* begin Data *

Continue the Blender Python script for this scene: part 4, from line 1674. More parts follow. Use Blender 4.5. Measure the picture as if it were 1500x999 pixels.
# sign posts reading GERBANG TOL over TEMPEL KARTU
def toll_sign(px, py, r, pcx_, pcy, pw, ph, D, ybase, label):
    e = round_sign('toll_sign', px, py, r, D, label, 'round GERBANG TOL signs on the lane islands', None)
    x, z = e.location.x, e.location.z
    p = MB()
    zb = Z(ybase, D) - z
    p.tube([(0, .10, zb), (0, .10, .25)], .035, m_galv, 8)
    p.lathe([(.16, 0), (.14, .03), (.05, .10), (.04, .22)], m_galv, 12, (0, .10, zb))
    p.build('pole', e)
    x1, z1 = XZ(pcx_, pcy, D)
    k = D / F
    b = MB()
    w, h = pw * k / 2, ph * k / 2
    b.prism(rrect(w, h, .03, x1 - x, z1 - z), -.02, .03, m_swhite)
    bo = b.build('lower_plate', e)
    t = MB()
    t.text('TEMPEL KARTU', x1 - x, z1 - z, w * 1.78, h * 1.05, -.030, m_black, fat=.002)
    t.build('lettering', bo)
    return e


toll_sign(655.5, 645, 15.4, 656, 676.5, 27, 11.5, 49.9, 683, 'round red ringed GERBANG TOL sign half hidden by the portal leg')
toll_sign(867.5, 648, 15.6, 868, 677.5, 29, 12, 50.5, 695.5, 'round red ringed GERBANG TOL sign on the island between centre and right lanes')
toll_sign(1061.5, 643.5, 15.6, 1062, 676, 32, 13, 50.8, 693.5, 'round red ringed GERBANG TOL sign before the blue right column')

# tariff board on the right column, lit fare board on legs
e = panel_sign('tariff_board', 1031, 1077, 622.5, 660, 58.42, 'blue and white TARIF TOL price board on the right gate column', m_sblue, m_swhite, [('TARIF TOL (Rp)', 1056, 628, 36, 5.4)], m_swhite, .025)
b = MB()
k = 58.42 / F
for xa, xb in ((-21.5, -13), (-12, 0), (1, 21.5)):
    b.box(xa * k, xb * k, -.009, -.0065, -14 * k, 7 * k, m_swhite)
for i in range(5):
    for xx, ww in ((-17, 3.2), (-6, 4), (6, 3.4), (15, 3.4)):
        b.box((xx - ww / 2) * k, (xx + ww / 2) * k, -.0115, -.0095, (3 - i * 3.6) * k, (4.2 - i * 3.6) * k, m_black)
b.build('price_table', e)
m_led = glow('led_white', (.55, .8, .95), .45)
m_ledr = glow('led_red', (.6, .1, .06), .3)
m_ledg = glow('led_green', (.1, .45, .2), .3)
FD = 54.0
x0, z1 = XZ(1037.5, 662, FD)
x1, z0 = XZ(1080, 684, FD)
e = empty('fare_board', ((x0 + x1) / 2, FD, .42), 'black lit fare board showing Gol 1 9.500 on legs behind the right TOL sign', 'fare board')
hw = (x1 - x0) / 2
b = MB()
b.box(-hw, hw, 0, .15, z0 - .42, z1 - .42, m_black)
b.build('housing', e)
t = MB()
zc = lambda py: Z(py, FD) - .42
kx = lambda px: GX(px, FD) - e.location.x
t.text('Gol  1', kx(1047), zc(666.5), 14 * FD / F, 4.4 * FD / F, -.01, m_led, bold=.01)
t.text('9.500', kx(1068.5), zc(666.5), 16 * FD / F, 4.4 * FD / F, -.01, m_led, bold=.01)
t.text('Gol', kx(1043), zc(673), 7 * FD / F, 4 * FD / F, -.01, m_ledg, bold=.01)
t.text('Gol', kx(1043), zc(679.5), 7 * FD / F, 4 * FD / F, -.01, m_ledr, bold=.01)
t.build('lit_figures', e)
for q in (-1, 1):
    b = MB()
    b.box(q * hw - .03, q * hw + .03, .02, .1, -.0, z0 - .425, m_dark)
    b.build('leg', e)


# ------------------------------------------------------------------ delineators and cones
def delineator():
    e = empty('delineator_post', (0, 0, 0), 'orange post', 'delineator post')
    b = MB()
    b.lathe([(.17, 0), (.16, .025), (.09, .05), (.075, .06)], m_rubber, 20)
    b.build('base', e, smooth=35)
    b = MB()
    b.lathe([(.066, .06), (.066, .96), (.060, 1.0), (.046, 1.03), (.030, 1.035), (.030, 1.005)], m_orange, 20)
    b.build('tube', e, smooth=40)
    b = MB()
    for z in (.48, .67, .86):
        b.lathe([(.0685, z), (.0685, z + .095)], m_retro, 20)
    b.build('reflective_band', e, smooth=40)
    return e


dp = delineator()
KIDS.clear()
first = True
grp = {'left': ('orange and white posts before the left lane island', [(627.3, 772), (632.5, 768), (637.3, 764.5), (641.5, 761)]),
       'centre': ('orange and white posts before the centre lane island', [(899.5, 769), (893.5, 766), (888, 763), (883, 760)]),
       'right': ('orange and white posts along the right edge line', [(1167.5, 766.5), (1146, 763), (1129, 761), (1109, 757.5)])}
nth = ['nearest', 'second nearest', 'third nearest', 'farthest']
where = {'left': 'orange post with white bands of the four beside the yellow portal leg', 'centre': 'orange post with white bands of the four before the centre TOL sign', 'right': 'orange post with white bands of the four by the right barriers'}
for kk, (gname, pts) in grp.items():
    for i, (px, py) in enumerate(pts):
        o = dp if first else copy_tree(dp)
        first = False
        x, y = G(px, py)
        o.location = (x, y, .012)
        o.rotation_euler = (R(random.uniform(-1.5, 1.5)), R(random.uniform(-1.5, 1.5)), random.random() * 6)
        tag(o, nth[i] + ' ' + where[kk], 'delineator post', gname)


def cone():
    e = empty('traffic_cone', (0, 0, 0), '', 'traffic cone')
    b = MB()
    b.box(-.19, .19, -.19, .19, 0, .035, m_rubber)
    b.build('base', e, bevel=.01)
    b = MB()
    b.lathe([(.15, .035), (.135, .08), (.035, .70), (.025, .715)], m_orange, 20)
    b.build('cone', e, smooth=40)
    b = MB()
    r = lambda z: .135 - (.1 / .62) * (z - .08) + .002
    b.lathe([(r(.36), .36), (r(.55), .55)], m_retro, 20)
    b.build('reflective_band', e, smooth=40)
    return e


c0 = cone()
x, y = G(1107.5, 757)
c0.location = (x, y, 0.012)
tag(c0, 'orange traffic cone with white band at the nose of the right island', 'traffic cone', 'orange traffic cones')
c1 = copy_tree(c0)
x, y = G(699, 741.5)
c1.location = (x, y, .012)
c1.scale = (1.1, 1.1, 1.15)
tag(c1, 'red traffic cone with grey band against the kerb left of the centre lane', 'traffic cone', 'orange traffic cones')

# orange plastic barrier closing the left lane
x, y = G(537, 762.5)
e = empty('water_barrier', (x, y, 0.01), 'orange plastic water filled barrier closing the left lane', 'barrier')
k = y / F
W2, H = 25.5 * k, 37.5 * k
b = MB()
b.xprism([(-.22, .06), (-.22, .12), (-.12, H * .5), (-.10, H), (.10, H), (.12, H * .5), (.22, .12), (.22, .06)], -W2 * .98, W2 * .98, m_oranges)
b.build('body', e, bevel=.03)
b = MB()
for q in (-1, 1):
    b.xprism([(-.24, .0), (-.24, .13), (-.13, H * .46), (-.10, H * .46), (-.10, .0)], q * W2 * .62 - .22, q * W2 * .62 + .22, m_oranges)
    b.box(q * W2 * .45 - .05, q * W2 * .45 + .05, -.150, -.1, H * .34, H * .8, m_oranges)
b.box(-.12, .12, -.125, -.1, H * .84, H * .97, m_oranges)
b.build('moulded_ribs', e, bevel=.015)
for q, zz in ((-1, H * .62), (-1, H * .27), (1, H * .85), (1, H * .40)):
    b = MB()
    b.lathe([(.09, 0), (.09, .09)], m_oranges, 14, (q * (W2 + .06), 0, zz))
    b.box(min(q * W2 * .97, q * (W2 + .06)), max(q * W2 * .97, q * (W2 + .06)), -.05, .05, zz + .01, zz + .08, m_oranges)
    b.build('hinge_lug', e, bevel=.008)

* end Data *

Word for word, quote the lines of the material from the first line through the line with "blue right column')", both ends included.

• Task output:
Continue the Blender Python script for this scene: part 4, from line 1674. More parts follow. Use Blender 4.5. Measure the picture as if it were 1500x999 pixels.
# sign posts reading GERBANG TOL over TEMPEL KARTU
def toll_sign(px, py, r, pcx_, pcy, pw, ph, D, ybase, label):
    e = round_sign('toll_sign', px, py, r, D, label, 'round GERBANG TOL signs on the lane islands', None)
    x, z = e.location.x, e.location.z
    p = MB()
    zb = Z(ybase, D) - z
    p.tube([(0, .10, zb), (0, .10, .25)], .035, m_galv, 8)
    p.lathe([(.16, 0), (.14, .03), (.05, .10), (.04, .22)], m_galv, 12, (0, .10, zb))
    p.build('pole', e)
    x1, z1 = XZ(pcx_, pcy, D)
    k = D / F
    b = MB()
    w, h = pw * k / 2, ph * k / 2
    b.prism(rrect(w, h, .03, x1 - x, z1 - z), -.02, .03, m_swhite)
    bo = b.build('lower_plate', e)
    t = MB()
    t.text('TEMPEL KARTU', x1 - x, z1 - z, w * 1.78, h * 1.05, -.030, m_black, fat=.002)
    t.build('lettering', bo)
    return e


toll_sign(655.5, 645, 15.4, 656, 676.5, 27, 11.5, 49.9, 683, 'round red ringed GERBANG TOL sign half hidden by the portal leg')
toll_sign(867.5, 648, 15.6, 868, 677.5, 29, 12, 50.5, 695.5, 'round red ringed GERBANG TOL sign on the island between centre and right lanes')
toll_sign(1061.5, 643.5, 15.6, 1062, 676, 32, 13, 50.8, 693.5, 'round red ringed GERBANG TOL sign before the blue right column')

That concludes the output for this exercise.